Mr Rabbitte yesterday said rank-and-file TDs in both his party and Fine Gael -- not Fianna Fail, Sinn Fein or Independent TDs -- would provide the "serious opposition" in the Dail.

"Watching the present Dail, the situation has changed dramatically," Mr Rabbitte told the 'Sam Smyth on Sunday' radio show on Today FM.

"The Independent deputies and Sinn Fein are making a lot of noise. Quite frankly, it isn't even resonating with the press people covering it. They know it's not in the realm of the real world.
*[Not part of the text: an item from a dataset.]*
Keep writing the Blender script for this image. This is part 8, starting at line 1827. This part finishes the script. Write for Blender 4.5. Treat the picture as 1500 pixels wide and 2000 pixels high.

"And they can make all the noise they like and when you really get on to Sinn Fein or Robin (sic) Boyd Barrett or Joe Higgins about the crisis, they say: 'Why don't you bring the oil ashore? That'll pay for it.'

"They may be right, there may be plenty of oil out there. The trouble is we haven't yet found it. Fianna Fail, meanwhile, can't put their heads up on the economy. So the opposition in this Government, in my view, is going to emerge from the two parties' backbenchers."

Mr Bruton yesterday indicated that he intended to press ahead with his proposals for scrapping extra Sunday payments and some wage rates across a host of industries, saying reform was vital for job creation.

"We have to create a future that has strong employment growth," he said.

Mr Rabbitte's prediction also comes after mixed messages from within the Coalition over Environment Minister Phil Hogan's plans to introduce a flat-rate household charge from next year.

And Education Minister Ruairi Quinn last week signalled that college fees could be on the way back, warning the financial crisis in third-level education would have to be addressed.

A number of Labour TDs are watching Mr Quinn's education brief, and are wary of further cutbacks to schools.

Mr Quinn last week gave what sources close to him are describing as an "entreaty" to cabinet colleagues to take tough decisions.